Kazuo Ishiguro, cuyos relatos suelen explorar la memoria y el recuerdo a través de un narrador que revisa su pasado, entra en territorio distinto con su sexta novela. Aunque mantiene su estilo y aspectos temáticos inconfundibles –una narradora reflexiva, frases aparentemente sencillas donde laten grandes tragedias, el uso de la naturaleza para reflejar estados de ánimo, el drama de una cultura en transición–, en Nunca me abandones presenta un relato casi de ciencia-ficción, si no fuera por el estilo elegante y sobrio con el que expone la trama.
Situada a finales de los años noventa en Inglaterra, el personaje central y narradora de la novela es Kath H, que a los 31 años recuerda su niñez en Hailsham, un internado para alumnos especiales en el que coincide con otros niños de su edad. Poco a poco entendemos qué hay de especial en Kath y sus amigos, sobre todo Tommy y Ruth, con quienes vive una relación intensa durante muchos años; son clones cuyas vidas están programadas desde su nacimiento: un colegio especial, su dedicación como cuidadores de otros donantes y, por fin, su turno como donantes hasta lo llamado, eufemisticamente, «completar».

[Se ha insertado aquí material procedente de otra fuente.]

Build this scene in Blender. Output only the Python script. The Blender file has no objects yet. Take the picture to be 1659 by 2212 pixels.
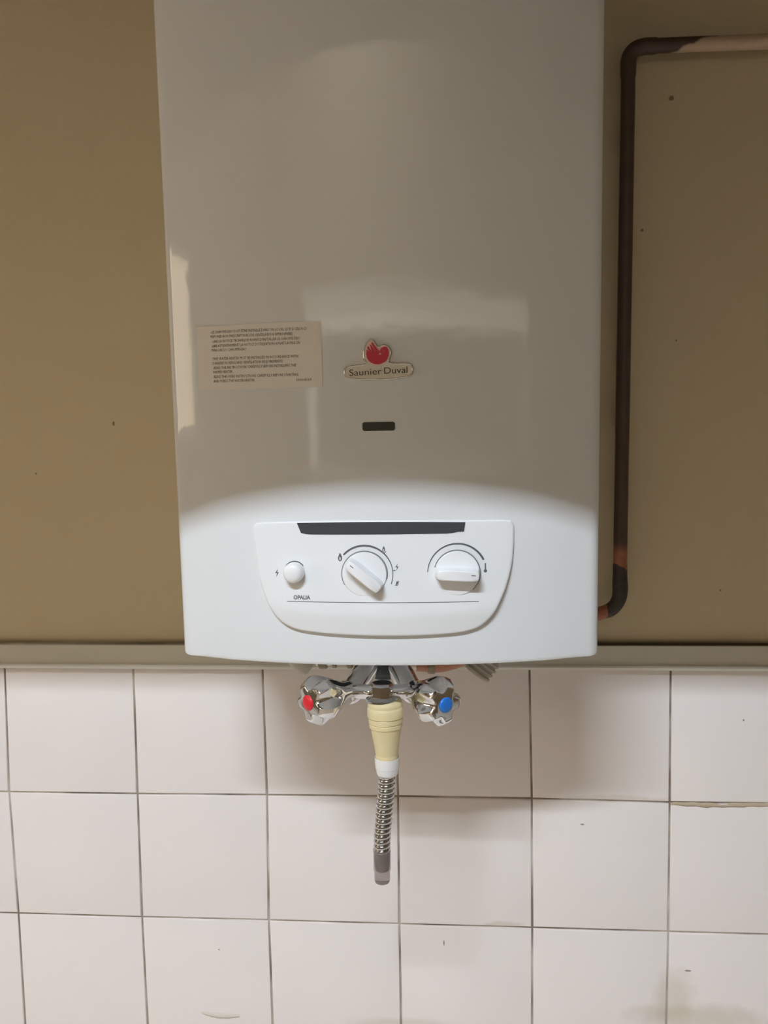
import bpy, bmesh, math, random
from mathutils import Vector, Matrix, Euler, noise
random.seed(7)
C = bpy.context.scene.collection
SC = bpy.context.scene
PI = math.pi

# ------------------------------------------------------------------ camera, world, lights, exposure
CAM_LOC = (0.06057, -0.92844, 1.50985)
PITCH, YAW, ROLL = 0.0932087, -0.0753803, -0.0171115
cd = bpy.data.cameras.new('camera'); cam = bpy.data.objects.new('camera', cd); C.objects.link(cam)
cp, sp, cy, sy = math.cos(PITCH), math.sin(PITCH), math.cos(YAW), math.sin(YAW)
fwd = Vector((sy*cp, cy*cp, -sp)); rr = Vector((cy, -sy, 0)); uu = rr.cross(fwd)
r2 = rr*math.cos(ROLL)+uu*math.sin(ROLL); u2 = -rr*math.sin(ROLL)+uu*math.cos(ROLL)
M = Matrix((r2, u2, -fwd)).transposed().to_4x4(); M.translation = Vector(CAM_LOC)
cam.matrix_world = M
cd.sensor_fit = 'VERTICAL'; cd.sensor_height = 36.0; cd.lens = 36.0*1850/2212
cd.clip_start = 0.02
SC.camera = cam
SC.view_settings.view_transform = 'Standard'; SC.view_settings.look = 'None'
SC.view_settings.gamma = 1; SC.view_settings.use_curve_mapping = False
SC.view_settings.exposure = 0.0
w = bpy.data.worlds.new('world'); SC.world = w; w.use_nodes = True
w.node_tree.nodes['Background'].inputs[0].default_value = (0.9, 0.8, 0.65, 1)
w.node_tree.nodes['Background'].inputs[1].default_value = 0.05
TUBE_POWER = 550.0          # radiance of the fluorescent tube
WINDOW_POWER = 3.7         # radiance of the frosted, lit window on the left
TUBE_COL = (0.86, 0.96, 1.06)
WIN_COL = (1.0, 0.79, 0.55)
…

Los niños son conscientes de que son especiales, diferentes de sus guardianes y del resto de los niños en el mundo. Aquí no se habla del futuro, y las conversaciones acerca de viajes al extranjero y ambiciones profesionales se toleran con incomodidad. En este mundo, las cosas más sencillas se convierten en dramáticas: Kath mira ávidamente fotos en revistas, en un intento de encontrar el modelo donante –su madre–; también canta la canción que da título a la novela, que ella imagina como la canción de una madre a su hija. Todos los niños están atrapados en un estado en el límite de lo insoportable: no tienen padres, ni tendrán nunca hijos.
Con este relato de unos niños que llegan a la adolescencia y madurez, pero nunca a la vejez, la novela es una historia de terror sobre un mundo donde los seres son creados como repuestos para mantener sana a la población normal. De este modo se advierte el peligro de la ciencia que se desarrolla sin que avance la sabiduría ética. Pero Ishiguro lleva a hacernos preguntas más profundas. En el fondo, la novela versa sobre la humanidad, el alma. Los adultos en la novela se preguntan qué significa ser humano, cómo se puede dignificarlo o degradarlo.
Hailsham es un colegio experimental que pretende demostrar al mundo que los clones poseen alma, que son capaces de creatividad, de apreciar la belleza, de amar. Así, el lugar (por lo menos en el recuerdo de Kath) es idílico, con jardín, lago e instalaciones deportivas modernas y mucha actividad. No viene nadie de fuera, excepto una misteriosa «Madame» que recoge las obras artísticas elaboradas por los niños, quizás para un museo. En realidad es una parodia de colegio, ya que en lugar de preparar a sus alumnos para la vida, les prepara para la muerte. Se enseña a los niños que su tarea es servir a la humanidad, con el sacrificio último: la cosecha de sus órganos vitales. Así, mientras Kath recuerda su niñez, está a la vez analizando qué constituye al ser «humano», cómo aceptamos nuestro destino, cómo forjamos nuestro futuro y cómo necesitamos e interpretamos nuestros recuerdos.
Ishiguro no hace ninguna valoración moral en esta novela minuciosamente construida; simplemente se limita a contar la historia de personas que aceptan su destino. Pero, y esto es un logro importante, invita a reflexionar sobre un mundo donde la ciencia es cada vez más poderosa, omnipresente, aunque quizás no da soluciones definitivas a los principales problemas de la vida.